I can barely remember a club night back in the day which didn’t feature the superb “Walk” and “This Love”, probably the two “lightest” tracks on the album. A good night would also include “Mouth For War” and “******* Hostile” which still rates as one of the best thrash tracks of all time.

Fronted by scary boxing dude Phil Anselmo (now lead singer for Down), bass by Rex Brown, drums by Vinnie Paul and guitars by his brother “Dimebag” Darrell Abbott. It’s the latter who really made the band and who was taken from the music world far too early – shot dead in front of his family and fans while playing live in the US a few years ago.

The band had already split by then – general “blame” seems to have fallen at a rift between Anselmo and the rest of the band – and he was playing alongside Vinnie in their new project, Damage Plan. An awful incident which sent huge waves through the metal community (and ended up in the penning of at least one song – Machine Head’s “Aesthetics of Hate“, aimed at a journalist who for some reason chose Dime’s murder as an excuse to slag him off in the press).

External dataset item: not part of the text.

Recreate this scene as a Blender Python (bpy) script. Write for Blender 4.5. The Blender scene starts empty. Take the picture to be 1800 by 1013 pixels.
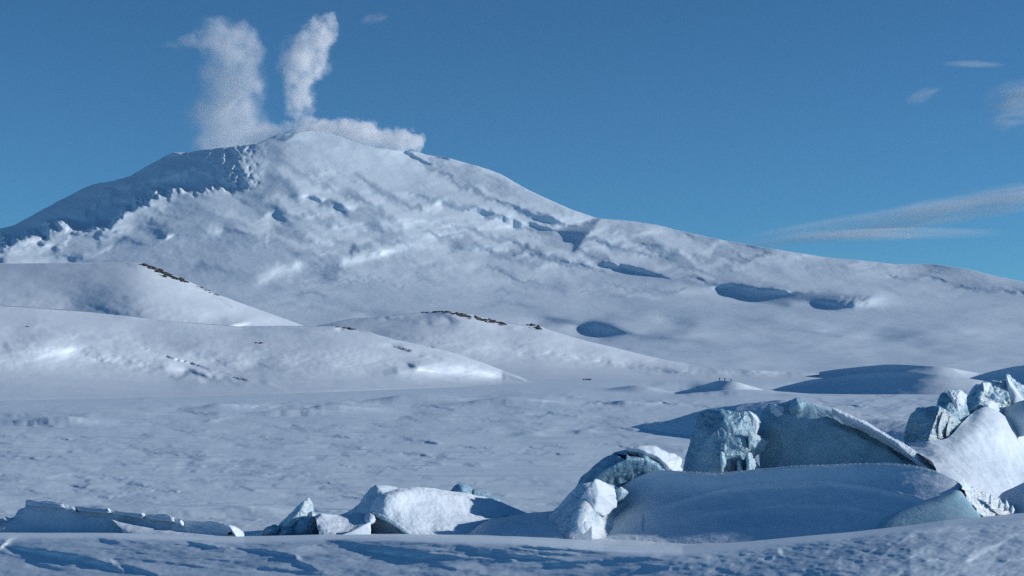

Dimebag was a one-in-a-generation talent. An outstanding naturally gifted musician who was banned from local competitions as a child as he kept winning them all. Vulgar Display… showcases this talent perfectly with a huge variety in musical styles.

Blues is very much present, perhaps most notably at the start of “No Good”. “Regular People” is slow-paced and as heavy as anything Black Sabbath ever released. “******* Hostile” is unrelentingly-paced and in your face. “This Love” mixes slow balladic guitar and lyrics with a pounding chorus  that wouldn’t be out of place in a Hatebreed track. “By Demons Be Driven” is very arrhythmic and I’ve even heard riffs from it being “appropriated” by Dream Theatre in their live set.

Each track stands alone, and the album as a whole is undoubtedly Pantera’s best.

As I said, this band won’t get back together. I would reckon the chance of the three surviving members doing anything together being something around zero although the air does seem clearer between them than it has been.

So for this reason, especially if you’re fairly new to the metal scene (say less than 10 years), then this is one band from the past you really should check out. And Vulgar Display… is a prime place to start.